[START OF SOURCE DATA]

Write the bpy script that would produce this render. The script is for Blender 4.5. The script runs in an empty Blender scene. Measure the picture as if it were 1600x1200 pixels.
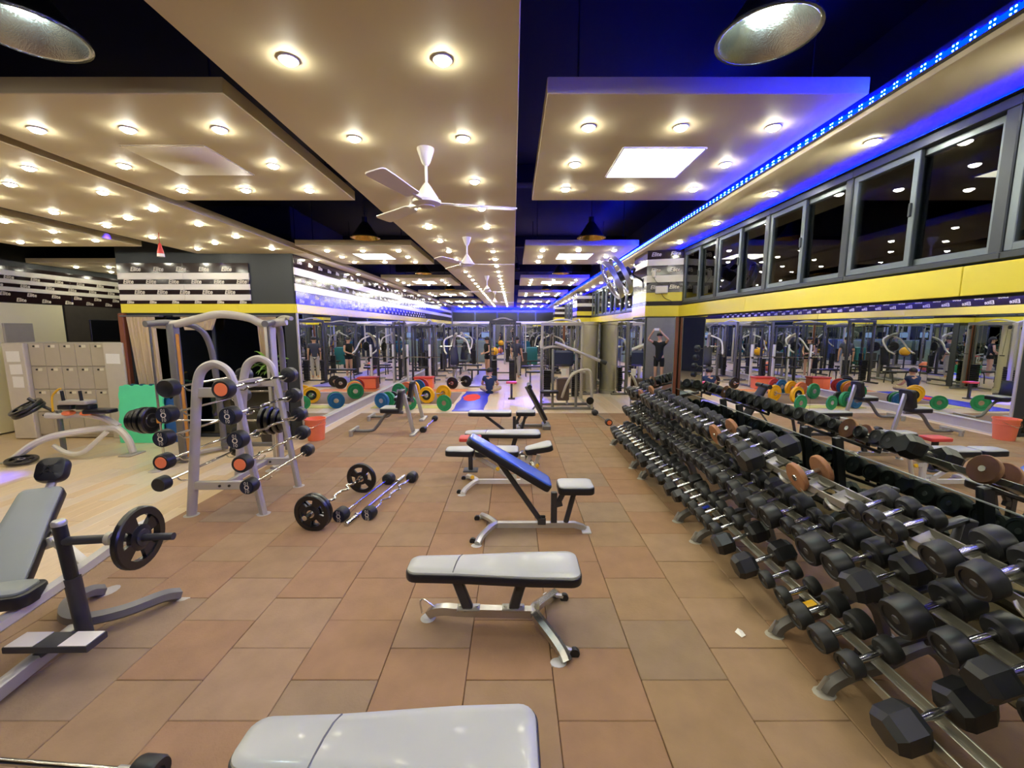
import bpy, math, random
from math import sin, cos, pi, radians, atan, sqrt
from mathutils import Vector, Matrix, Euler

random.seed(7)
scene = bpy.context.scene
COL = scene.collection

# ------------------------------------------------------------------ camera, world, exposure
cd = bpy.data.cameras.new('camera')
cam = bpy.data.objects.new('camera', cd)
COL.objects.link(cam)
cam.location = (0, 0, 2.0)
cam.rotation_euler = (pi / 2 - atan(87 / 665.0), 0, 0)
cd.sensor_width = 36.0
cd.lens = 665.0 / 1600 * 36
cd.shift_x = -2 / 1600.0
cd.clip_start = 0.02
cd.clip_end = 200
scene.camera = cam
w = bpy.data.worlds.new('night')
w.use_nodes = True
w.node_tree.nodes['Background'].inputs[0].default_value = (0.004, 0.006, 0.012, 1)
w.node_tree.nodes['Background'].inputs[1].default_value = 1.0
scene.world = w
vs = scene.view_settings
vs.view_transform = 'Standard'
vs.look = 'None'
vs.gamma = 1.0
vs.use_curve_mapping = False
vs.exposure = 1.2
cy = scene.cycles
cy.max_bounces = 12
cy.glossy_bounces = 8
cy.diffuse_bounces = 5
cy.transparent_max_bounces = 8
cy.caustics_reflective = False
cy.caustics_refractive = False
cy.sample_clamp_indirect = 6.0
LAMP = 85.0        # emission of a downlight lens
PANEL = 7.0        # emission of a square panel light
BLUE = 95.0        # emission of the blue strip


# ------------------------------------------------------------------ materials
def lin(c):
    return tuple((x / 12.92 if x <= 0.04045 else ((x + 0.055) / 1.055) ** 2.4) for x in (v / 255.0 for v in c))


def M(name, rgb, rough=0.5, metal=0.0, var=0.08, scale=9.0, bump=0.0, spec=0.5, coat=0.0, detail=3.0, stretch=None):
    m = bpy.data.materials.new(name)
    m.use_nodes = True
    nt = m.node_tree
    b = nt.nodes['Principled BSDF']
    tc = nt.nodes.new('ShaderNodeTexCoord')
    nz = nt.nodes.new('ShaderNodeTexNoise')
    nz.inputs['Scale'].default_value = scale
    nz.inputs['Detail'].default_value = detail
    src = tc.outputs['Object']
    if stretch:
        mp = nt.nodes.new('ShaderNodeMapping')
        mp.inputs['Scale'].default_value = stretch
        nt.links.new(src, mp.inputs['Vector'])
        src = mp.outputs['Vector']
    nt.links.new(src, nz.inputs['Vector'])
    mx = nt.nodes.new('ShaderNodeMix')
    mx.data_type = 'RGBA'
    c = lin(rgb)
    mx.inputs['A'].default_value = tuple(max(0, x * (1 - var * 2)) for x in c) + (1,)
    mx.inputs['B'].default_value = tuple(min(1, x * (1 + var * 2)) for x in c) + (1,)
    nt.links.new(nz.outputs['Fac'], mx.inputs['Factor'])
    nt.links.new(mx.outputs['Result'], b.inputs['Base Color'])
    b.inputs['Roughness'].default_value = rough
    b.inputs['Metallic'].default_value = metal
    b.inputs['Specular IOR Level'].default_value = spec
    b.inputs['Coat Weight'].default_value = coat
    b.inputs['Coat Roughness'].default_value = 0.08
    if bump:
        bp = nt.nodes.new('ShaderNodeBump')
        bp.inputs['Strength'].default_value = bump
        bp.inputs['Distance'].default_value = 0.01
        n2 = nt.nodes.new('ShaderNodeTexNoise')
        n2.inputs['Scale'].default_value = scale * 12
        n2.inputs['Detail'].default_value = 4
        nt.links.new(tc.outputs['Object'], n2.inputs['Vector'])
        nt.links.new(n2.outputs['Fac'], bp.inputs['Height'])
        nt.links.new(bp.outputs['Normal'], b.inputs['Normal'])
    return m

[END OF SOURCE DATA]

__EXERCISE AIM__
Reproduce each line exactly, please, except for any pictures.

__CORRECT RESPONSE__
Write the bpy script that would produce this render. The script is for Blender 4.5. The script runs in an empty Blender scene. Measure the picture as if it were 1600x1200 pixels.
import bpy, math, random
from math import sin, cos, pi, radians, atan, sqrt
from mathutils import Vector, Matrix, Euler

random.seed(7)
scene = bpy.context.scene
COL = scene.collection

# ------------------------------------------------------------------ camera, world, exposure
cd = bpy.data.cameras.new('camera')
cam = bpy.data.objects.new('camera', cd)
COL.objects.link(cam)
cam.location = (0, 0, 2.0)
cam.rotation_euler = (pi / 2 - atan(87 / 665.0), 0, 0)
cd.sensor_width = 36.0
cd.lens = 665.0 / 1600 * 36
cd.shift_x = -2 / 1600.0
cd.clip_start = 0.02
cd.clip_end = 200
scene.camera = cam
w = bpy.data.worlds.new('night')
w.use_nodes = True
w.node_tree.nodes['Background'].inputs[0].default_value = (0.004, 0.006, 0.012, 1)
w.node_tree.nodes['Background'].inputs[1].default_value = 1.0
scene.world = w
vs = scene.view_settings
vs.view_transform = 'Standard'
vs.look = 'None'
vs.gamma = 1.0
vs.use_curve_mapping = False
vs.exposure = 1.2
cy = scene.cycles
cy.max_bounces = 12
cy.glossy_bounces = 8
cy.diffuse_bounces = 5
cy.transparent_max_bounces = 8
cy.caustics_reflective = False
cy.caustics_refractive = False
cy.sample_clamp_indirect = 6.0
LAMP = 85.0        # emission of a downlight lens
PANEL = 7.0        # emission of a square panel light
BLUE = 95.0        # emission of the blue strip


# ------------------------------------------------------------------ materials
def lin(c):
    return tuple((x / 12.92 if x <= 0.04045 else ((x + 0.055) / 1.055) ** 2.4) for x in (v / 255.0 for v in c))


def M(name, rgb, rough=0.5, metal=0.0, var=0.08, scale=9.0, bump=0.0, spec=0.5, coat=0.0, detail=3.0, stretch=None):
    m = bpy.data.materials.new(name)
    m.use_nodes = True
    nt = m.node_tree
    b = nt.nodes['Principled BSDF']
    tc = nt.nodes.new('ShaderNodeTexCoord')
    nz = nt.nodes.new('ShaderNodeTexNoise')
    nz.inputs['Scale'].default_value = scale
    nz.inputs['Detail'].default_value = detail
    src = tc.outputs['Object']
    if stretch:
        mp = nt.nodes.new('ShaderNodeMapping')
        mp.inputs['Scale'].default_value = stretch
        nt.links.new(src, mp.inputs['Vector'])
        src = mp.outputs['Vector']
    nt.links.new(src, nz.inputs['Vector'])
    mx = nt.nodes.new('ShaderNodeMix')
    mx.data_type = 'RGBA'
    c = lin(rgb)
    mx.inputs['A'].default_value = tuple(max(0, x * (1 - var * 2)) for x in c) + (1,)
    mx.inputs['B'].default_value = tuple(min(1, x * (1 + var * 2)) for x in c) + (1,)
    nt.links.new(nz.outputs['Fac'], mx.inputs['Factor'])
    nt.links.new(mx.outputs['Result'], b.inputs['Base Color'])
    b.inputs['Roughness'].default_value = rough
    b.inputs['Metallic'].default_value = metal
    b.inputs['Specular IOR Level'].default_value = spec
    b.inputs['Coat Weight'].default_value = coat
    b.inputs['Coat Roughness'].default_value = 0.08
    if bump:
        bp = nt.nodes.new('ShaderNodeBump')
        bp.inputs['Strength'].default_value = bump
        bp.inputs['Distance'].default_value = 0.01
        n2 = nt.nodes.new('ShaderNodeTexNoise')
        n2.inputs['Scale'].default_value = scale * 12
        n2.inputs['Detail'].default_value = 4
        nt.links.new(tc.outputs['Object'], n2.inputs['Vector'])
        nt.links.new(n2.outputs['Fac'], bp.inputs['Height'])
        nt.links.new(bp.outputs['Normal'], b.inputs['Normal'])
    return m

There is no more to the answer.